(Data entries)
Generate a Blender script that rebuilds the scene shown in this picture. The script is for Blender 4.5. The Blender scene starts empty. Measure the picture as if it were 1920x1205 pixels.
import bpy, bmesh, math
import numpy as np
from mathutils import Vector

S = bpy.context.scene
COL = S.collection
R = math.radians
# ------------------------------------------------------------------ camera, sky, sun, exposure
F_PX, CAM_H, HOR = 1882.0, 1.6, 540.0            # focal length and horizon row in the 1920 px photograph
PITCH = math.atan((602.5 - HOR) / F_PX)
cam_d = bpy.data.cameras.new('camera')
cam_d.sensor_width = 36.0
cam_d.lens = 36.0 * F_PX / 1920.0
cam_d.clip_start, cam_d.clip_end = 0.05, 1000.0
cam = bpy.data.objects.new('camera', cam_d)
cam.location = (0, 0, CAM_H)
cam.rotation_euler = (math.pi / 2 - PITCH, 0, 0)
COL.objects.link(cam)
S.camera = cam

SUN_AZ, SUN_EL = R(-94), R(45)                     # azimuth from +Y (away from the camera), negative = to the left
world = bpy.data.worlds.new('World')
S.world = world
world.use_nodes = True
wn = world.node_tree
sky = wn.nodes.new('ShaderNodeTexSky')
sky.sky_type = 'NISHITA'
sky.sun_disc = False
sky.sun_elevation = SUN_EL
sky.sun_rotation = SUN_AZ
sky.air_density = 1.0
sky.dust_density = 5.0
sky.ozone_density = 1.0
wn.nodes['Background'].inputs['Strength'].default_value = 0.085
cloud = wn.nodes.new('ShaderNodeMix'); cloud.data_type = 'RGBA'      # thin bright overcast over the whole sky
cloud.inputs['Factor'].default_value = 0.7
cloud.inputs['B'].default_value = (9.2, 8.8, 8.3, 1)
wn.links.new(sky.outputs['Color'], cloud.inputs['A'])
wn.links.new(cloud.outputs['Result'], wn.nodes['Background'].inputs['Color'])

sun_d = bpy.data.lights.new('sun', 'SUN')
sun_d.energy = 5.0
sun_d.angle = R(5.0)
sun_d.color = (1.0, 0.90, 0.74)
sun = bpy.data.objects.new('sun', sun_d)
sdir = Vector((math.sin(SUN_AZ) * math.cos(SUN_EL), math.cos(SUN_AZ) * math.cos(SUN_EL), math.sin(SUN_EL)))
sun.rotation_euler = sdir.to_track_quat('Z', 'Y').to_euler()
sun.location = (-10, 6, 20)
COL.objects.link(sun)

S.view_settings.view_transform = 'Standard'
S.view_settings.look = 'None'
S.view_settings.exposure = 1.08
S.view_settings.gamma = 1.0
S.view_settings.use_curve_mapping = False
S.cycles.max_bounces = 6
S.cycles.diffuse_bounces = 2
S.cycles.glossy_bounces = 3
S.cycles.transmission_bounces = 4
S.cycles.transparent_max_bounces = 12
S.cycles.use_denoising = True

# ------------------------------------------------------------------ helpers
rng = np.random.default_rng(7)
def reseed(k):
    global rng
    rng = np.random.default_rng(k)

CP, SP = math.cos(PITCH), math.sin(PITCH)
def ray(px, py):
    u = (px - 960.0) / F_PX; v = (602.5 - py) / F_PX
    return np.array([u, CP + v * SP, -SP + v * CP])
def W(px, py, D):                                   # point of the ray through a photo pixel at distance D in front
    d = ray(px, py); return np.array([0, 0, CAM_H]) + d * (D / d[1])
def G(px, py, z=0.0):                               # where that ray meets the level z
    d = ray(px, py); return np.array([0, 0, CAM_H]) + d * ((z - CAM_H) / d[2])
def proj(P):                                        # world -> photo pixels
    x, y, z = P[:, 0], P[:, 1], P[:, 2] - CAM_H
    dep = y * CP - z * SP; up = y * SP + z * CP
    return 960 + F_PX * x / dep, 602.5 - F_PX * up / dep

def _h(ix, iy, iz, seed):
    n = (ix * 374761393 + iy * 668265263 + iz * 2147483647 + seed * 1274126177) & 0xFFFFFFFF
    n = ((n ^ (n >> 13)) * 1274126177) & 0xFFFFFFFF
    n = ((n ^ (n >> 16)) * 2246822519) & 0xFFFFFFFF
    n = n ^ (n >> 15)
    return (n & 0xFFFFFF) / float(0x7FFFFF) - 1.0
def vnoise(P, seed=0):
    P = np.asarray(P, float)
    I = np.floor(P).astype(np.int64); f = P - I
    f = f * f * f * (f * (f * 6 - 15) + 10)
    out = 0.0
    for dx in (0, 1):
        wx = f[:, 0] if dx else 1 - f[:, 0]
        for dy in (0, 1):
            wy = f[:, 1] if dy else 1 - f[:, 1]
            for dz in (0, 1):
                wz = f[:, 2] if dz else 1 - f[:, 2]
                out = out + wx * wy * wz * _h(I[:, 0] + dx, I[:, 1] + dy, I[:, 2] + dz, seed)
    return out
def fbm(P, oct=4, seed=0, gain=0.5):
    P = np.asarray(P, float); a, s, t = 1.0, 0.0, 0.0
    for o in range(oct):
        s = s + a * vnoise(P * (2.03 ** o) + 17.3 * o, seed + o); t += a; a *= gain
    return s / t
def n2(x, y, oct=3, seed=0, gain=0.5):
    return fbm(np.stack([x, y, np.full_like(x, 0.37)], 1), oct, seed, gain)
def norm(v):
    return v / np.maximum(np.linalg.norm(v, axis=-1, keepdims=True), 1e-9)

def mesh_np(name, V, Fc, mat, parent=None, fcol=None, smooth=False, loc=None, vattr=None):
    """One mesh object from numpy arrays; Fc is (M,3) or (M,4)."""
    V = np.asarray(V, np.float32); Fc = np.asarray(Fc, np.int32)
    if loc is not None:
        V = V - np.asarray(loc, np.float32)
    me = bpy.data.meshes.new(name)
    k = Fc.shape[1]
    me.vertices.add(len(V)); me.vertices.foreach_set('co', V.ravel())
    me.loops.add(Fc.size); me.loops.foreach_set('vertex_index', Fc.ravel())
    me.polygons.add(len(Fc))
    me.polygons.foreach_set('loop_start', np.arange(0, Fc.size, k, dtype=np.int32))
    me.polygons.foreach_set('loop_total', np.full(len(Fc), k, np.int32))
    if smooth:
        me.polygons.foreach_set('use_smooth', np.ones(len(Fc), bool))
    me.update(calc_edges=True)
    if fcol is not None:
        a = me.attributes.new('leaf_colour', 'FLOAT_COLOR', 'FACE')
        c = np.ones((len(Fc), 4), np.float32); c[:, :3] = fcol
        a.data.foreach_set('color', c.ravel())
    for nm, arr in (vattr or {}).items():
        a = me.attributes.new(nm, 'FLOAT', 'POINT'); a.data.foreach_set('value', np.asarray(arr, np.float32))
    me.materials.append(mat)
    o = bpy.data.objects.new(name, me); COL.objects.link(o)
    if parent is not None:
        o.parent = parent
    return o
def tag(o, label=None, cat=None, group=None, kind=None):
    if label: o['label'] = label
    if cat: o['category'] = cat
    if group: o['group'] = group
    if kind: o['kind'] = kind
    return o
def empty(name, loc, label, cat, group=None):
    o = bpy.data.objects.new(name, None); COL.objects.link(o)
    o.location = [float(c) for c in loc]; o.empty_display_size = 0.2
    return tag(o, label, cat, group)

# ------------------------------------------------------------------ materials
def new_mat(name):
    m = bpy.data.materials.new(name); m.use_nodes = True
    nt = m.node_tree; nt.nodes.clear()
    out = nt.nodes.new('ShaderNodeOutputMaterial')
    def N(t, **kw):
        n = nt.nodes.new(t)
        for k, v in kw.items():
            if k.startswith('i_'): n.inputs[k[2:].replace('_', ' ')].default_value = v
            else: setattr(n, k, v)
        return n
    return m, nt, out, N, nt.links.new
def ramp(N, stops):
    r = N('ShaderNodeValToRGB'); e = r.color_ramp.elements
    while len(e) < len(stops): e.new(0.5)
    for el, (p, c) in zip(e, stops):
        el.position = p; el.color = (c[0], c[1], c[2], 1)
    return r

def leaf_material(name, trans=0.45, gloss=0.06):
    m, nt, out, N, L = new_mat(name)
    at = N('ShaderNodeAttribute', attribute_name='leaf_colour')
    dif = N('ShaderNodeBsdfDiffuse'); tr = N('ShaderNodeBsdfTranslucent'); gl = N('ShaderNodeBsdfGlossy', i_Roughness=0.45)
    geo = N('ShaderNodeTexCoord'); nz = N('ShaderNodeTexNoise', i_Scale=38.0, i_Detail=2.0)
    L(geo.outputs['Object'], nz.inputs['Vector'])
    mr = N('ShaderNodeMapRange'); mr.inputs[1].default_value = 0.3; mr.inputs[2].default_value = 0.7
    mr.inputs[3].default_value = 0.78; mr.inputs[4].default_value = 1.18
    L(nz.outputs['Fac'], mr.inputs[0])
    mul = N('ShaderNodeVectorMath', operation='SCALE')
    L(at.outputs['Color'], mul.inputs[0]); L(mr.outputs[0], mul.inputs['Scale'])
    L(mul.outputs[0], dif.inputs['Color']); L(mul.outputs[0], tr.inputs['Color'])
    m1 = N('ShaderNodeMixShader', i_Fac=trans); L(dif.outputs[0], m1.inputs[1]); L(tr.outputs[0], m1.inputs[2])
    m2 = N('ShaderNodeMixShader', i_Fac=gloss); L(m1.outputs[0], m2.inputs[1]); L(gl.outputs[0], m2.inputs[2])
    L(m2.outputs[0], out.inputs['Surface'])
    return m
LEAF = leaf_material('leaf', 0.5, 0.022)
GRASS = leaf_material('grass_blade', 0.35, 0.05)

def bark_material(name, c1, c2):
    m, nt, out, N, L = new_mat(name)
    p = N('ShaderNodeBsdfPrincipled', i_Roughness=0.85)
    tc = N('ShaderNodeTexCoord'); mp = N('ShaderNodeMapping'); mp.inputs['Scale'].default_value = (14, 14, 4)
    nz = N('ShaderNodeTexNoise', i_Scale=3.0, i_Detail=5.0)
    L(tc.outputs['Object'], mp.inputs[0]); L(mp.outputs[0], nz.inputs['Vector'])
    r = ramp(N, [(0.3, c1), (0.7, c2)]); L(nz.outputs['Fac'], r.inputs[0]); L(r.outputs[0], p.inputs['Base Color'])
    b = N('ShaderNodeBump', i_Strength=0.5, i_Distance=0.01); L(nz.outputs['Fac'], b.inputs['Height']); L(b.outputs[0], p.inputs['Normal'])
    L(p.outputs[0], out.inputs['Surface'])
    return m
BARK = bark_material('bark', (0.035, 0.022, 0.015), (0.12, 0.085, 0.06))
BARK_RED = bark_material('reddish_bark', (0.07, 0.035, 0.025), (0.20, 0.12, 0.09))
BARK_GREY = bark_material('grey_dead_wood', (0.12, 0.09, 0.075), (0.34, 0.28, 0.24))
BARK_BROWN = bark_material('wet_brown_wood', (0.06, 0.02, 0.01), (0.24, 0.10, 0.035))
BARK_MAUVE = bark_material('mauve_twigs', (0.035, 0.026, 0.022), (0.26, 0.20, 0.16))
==
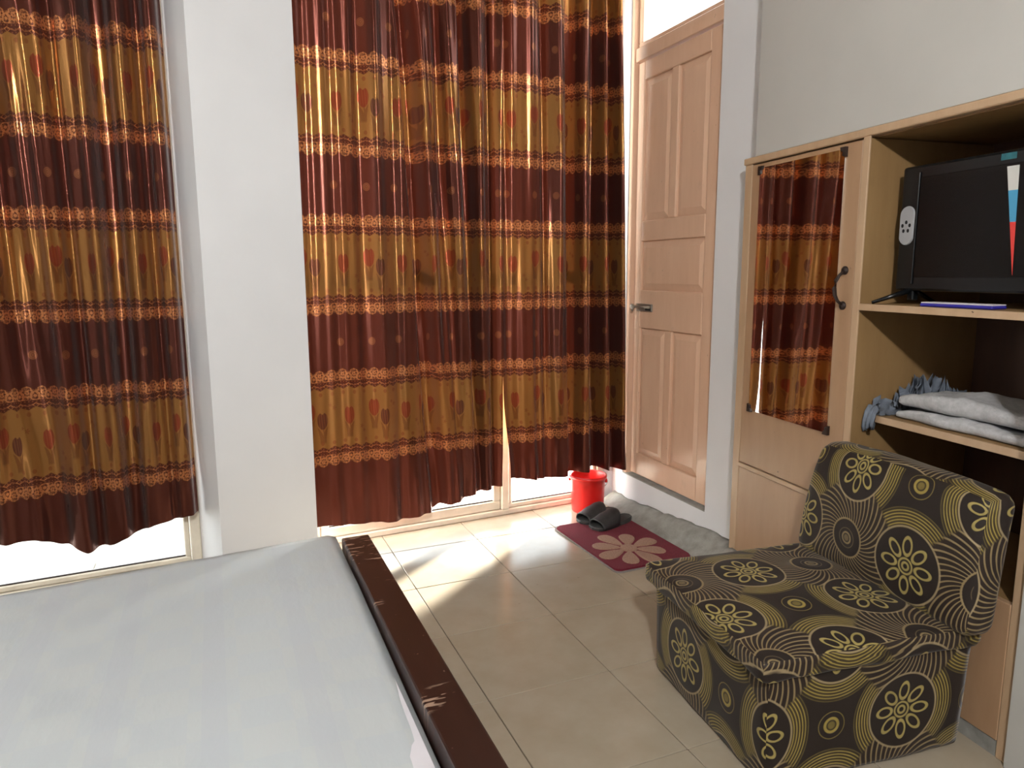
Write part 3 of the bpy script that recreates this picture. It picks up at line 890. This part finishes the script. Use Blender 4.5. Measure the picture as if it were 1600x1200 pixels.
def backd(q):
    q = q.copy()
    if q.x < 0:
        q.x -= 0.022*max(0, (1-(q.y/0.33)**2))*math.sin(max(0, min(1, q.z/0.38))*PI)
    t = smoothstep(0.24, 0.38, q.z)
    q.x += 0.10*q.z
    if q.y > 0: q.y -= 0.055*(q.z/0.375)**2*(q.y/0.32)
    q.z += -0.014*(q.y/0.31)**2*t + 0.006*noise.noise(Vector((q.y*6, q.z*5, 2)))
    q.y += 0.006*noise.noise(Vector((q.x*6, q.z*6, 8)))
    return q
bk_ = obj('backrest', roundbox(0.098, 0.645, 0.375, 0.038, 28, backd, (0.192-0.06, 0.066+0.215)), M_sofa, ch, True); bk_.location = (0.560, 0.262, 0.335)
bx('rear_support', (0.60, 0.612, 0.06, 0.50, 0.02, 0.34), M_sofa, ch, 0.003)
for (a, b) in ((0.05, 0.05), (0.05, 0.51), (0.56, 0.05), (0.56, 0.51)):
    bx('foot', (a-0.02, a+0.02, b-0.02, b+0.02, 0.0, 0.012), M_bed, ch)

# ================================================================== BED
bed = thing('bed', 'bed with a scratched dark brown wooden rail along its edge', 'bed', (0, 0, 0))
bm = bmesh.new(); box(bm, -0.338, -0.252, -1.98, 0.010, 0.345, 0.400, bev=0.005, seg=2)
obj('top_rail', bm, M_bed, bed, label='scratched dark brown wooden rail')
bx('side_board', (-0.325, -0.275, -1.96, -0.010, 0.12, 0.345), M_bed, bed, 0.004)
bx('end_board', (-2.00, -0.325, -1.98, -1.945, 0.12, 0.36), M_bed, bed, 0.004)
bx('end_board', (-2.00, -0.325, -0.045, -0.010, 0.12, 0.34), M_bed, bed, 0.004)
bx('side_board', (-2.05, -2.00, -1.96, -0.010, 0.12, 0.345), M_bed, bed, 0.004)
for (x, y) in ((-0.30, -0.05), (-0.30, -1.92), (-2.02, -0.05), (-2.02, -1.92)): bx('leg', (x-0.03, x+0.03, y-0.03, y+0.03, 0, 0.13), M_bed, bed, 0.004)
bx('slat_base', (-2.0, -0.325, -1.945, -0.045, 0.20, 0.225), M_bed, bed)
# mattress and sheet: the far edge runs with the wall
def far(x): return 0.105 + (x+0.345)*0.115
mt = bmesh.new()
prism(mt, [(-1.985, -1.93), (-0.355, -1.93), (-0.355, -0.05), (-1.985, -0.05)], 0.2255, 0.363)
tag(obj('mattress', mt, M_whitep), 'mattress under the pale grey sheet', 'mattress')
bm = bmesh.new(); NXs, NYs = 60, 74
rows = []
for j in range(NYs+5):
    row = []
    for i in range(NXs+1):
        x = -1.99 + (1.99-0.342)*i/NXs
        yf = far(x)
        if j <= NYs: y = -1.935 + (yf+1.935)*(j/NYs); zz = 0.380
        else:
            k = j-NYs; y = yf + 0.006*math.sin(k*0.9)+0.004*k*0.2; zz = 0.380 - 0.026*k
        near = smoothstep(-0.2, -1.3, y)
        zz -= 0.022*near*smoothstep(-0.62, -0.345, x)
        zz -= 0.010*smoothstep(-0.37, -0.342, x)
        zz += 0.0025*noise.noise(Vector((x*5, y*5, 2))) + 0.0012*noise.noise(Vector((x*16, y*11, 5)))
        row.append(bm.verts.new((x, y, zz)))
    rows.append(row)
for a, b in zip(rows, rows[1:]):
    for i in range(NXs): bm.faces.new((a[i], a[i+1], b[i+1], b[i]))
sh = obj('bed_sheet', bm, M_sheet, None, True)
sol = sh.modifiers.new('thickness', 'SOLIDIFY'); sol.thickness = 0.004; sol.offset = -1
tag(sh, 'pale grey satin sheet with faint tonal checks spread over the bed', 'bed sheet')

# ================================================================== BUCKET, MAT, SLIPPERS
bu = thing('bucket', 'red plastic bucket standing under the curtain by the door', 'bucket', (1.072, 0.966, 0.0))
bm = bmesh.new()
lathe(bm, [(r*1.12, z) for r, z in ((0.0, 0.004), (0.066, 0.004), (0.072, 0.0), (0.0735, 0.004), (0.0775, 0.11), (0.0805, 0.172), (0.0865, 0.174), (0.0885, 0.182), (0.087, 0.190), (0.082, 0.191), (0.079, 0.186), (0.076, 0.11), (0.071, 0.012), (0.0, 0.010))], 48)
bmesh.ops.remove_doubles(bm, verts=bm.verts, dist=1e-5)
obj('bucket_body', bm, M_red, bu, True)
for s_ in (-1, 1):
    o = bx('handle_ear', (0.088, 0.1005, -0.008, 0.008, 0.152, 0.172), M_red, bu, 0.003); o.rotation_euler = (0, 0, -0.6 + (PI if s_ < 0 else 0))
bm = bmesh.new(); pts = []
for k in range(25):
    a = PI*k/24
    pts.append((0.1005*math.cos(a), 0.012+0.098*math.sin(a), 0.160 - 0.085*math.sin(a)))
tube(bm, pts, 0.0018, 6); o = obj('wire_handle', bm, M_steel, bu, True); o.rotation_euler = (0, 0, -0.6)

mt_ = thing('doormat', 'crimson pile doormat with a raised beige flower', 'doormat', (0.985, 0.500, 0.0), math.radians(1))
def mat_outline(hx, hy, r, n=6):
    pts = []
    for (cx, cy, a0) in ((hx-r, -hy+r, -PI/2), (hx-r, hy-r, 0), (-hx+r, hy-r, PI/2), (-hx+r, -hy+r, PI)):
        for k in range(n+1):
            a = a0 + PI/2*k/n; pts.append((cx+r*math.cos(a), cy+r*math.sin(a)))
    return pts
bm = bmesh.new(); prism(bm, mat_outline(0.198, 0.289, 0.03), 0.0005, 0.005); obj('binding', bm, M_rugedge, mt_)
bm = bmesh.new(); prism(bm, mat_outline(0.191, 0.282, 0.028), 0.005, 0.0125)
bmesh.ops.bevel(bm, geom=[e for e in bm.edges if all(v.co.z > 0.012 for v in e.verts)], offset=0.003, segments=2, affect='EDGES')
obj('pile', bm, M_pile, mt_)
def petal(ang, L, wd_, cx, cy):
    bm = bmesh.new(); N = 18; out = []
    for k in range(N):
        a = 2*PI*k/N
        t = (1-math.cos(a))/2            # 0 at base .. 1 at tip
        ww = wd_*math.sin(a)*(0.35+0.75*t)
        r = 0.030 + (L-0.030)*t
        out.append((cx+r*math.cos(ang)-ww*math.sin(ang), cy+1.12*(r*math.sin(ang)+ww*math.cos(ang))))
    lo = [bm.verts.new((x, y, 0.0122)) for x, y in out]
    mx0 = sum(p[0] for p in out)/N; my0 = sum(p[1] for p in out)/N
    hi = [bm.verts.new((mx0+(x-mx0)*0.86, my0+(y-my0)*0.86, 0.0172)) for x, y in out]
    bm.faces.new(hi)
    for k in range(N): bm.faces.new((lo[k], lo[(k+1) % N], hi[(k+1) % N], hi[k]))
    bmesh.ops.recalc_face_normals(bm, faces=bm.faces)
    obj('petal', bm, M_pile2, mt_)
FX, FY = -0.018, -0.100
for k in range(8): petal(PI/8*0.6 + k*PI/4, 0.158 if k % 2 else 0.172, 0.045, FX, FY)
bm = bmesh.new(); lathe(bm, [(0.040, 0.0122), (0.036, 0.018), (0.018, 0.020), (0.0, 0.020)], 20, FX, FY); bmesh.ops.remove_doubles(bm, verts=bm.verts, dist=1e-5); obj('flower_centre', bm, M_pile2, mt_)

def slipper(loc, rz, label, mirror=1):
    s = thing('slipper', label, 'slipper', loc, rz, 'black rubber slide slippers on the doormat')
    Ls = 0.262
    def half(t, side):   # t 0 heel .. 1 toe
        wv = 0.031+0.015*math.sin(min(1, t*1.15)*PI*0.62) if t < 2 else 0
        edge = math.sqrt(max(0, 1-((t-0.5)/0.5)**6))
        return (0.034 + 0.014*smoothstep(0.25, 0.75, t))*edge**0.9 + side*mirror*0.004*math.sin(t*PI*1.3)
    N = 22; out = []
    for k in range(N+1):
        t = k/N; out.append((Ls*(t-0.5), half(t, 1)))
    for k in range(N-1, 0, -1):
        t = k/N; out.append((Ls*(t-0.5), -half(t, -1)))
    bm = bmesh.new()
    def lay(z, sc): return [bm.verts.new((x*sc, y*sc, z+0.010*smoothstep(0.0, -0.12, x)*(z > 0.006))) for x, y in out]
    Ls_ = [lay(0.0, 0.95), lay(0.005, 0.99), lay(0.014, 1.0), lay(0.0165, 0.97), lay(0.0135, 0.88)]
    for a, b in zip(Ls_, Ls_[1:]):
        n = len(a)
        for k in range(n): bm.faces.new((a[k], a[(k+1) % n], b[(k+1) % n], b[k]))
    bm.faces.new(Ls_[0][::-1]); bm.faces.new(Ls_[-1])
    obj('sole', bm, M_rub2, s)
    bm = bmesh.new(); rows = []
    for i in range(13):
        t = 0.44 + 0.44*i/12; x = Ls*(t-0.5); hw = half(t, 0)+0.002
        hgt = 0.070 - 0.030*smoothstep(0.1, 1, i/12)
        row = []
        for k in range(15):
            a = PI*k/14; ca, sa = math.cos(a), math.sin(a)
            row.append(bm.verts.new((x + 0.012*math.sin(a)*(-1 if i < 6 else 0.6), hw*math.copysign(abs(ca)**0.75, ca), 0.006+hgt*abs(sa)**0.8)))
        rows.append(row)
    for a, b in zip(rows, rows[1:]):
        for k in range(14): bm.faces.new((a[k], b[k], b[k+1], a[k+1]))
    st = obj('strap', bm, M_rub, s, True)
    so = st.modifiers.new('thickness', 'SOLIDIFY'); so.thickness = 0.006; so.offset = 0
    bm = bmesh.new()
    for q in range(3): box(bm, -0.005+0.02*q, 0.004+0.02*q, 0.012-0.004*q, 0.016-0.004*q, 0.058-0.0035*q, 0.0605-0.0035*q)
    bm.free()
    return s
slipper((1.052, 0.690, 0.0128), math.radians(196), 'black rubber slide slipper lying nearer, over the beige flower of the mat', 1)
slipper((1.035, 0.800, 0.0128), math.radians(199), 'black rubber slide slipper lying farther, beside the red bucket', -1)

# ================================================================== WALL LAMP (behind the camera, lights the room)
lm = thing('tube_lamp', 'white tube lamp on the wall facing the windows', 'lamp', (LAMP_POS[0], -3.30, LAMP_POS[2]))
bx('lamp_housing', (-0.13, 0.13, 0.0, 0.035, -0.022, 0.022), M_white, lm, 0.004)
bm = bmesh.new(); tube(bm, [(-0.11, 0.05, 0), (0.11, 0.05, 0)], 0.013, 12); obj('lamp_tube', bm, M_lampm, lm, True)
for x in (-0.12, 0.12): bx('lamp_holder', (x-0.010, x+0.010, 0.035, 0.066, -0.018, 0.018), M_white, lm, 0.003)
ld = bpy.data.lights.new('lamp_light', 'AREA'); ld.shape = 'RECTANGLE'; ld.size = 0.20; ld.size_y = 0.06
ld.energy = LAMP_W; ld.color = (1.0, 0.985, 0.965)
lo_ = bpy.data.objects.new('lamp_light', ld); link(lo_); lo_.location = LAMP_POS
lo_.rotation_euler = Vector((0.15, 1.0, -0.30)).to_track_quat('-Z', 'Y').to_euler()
--
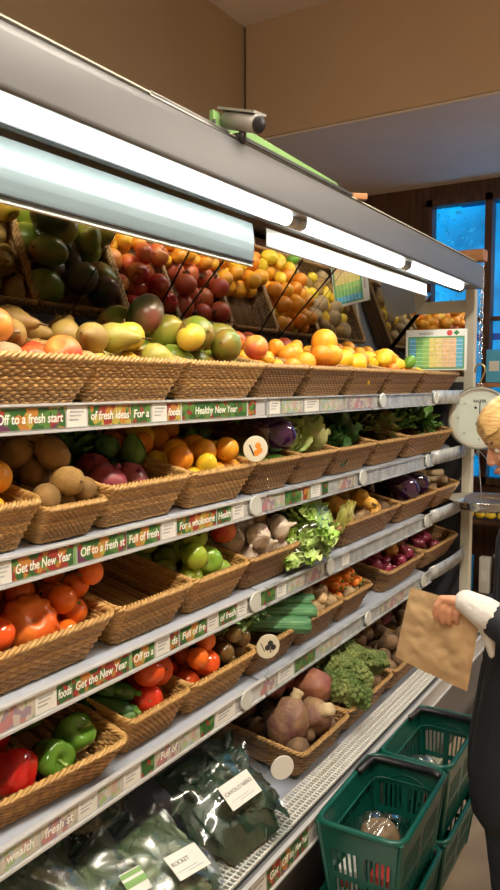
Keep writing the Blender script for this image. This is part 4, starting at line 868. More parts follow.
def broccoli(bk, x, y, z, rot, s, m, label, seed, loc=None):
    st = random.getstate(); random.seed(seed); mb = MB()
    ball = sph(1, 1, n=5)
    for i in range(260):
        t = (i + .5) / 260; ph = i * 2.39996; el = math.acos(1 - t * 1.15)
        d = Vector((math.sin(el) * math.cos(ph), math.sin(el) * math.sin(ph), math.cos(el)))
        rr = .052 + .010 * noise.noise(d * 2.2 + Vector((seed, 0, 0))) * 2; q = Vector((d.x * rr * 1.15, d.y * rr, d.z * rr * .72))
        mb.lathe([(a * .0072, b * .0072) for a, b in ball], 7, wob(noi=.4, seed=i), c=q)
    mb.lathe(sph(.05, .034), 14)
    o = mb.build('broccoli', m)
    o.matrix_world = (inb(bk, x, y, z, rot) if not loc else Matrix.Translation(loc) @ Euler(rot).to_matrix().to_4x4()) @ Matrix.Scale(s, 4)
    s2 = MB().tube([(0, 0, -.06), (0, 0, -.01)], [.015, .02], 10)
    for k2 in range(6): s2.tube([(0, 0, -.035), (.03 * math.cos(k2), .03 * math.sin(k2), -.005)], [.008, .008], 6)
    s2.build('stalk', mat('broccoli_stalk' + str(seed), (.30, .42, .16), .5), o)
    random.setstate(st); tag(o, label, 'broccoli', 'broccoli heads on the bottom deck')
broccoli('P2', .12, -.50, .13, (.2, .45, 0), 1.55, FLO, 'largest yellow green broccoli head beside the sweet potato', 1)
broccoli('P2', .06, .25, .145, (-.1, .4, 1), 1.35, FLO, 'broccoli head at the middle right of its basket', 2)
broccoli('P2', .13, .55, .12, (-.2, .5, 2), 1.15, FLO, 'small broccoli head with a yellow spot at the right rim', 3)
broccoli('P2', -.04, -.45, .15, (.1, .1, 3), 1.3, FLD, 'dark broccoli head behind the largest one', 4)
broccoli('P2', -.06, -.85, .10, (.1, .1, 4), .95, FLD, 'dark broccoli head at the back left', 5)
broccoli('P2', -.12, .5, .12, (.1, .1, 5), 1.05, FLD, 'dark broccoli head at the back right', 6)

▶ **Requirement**
Beginning with the line containing "Generate a Blender" and ending with the line containing "S.camera = cam", extract those lines exactly from the listing above, and only those.

▶ **Solution to the problem**
Generate a Blender script that rebuilds the scene shown in this picture. The script is for Blender 4.5. The Blender scene starts empty. Measure the picture as if it were 1920x1205 pixels.
import bpy, bmesh, math
import numpy as np
from mathutils import Vector

S = bpy.context.scene
COL = S.collection
R = math.radians
# ------------------------------------------------------------------ camera, sky, sun, exposure
F_PX, CAM_H, HOR = 1882.0, 1.6, 540.0            # focal length and horizon row in the 1920 px photograph
PITCH = math.atan((602.5 - HOR) / F_PX)
cam_d = bpy.data.cameras.new('camera')
cam_d.sensor_width = 36.0
cam_d.lens = 36.0 * F_PX / 1920.0
cam_d.clip_start, cam_d.clip_end = 0.05, 1000.0
cam = bpy.data.objects.new('camera', cam_d)
cam.location = (0, 0, CAM_H)
cam.rotation_euler = (math.pi / 2 - PITCH, 0, 0)
COL.objects.link(cam)
S.camera = cam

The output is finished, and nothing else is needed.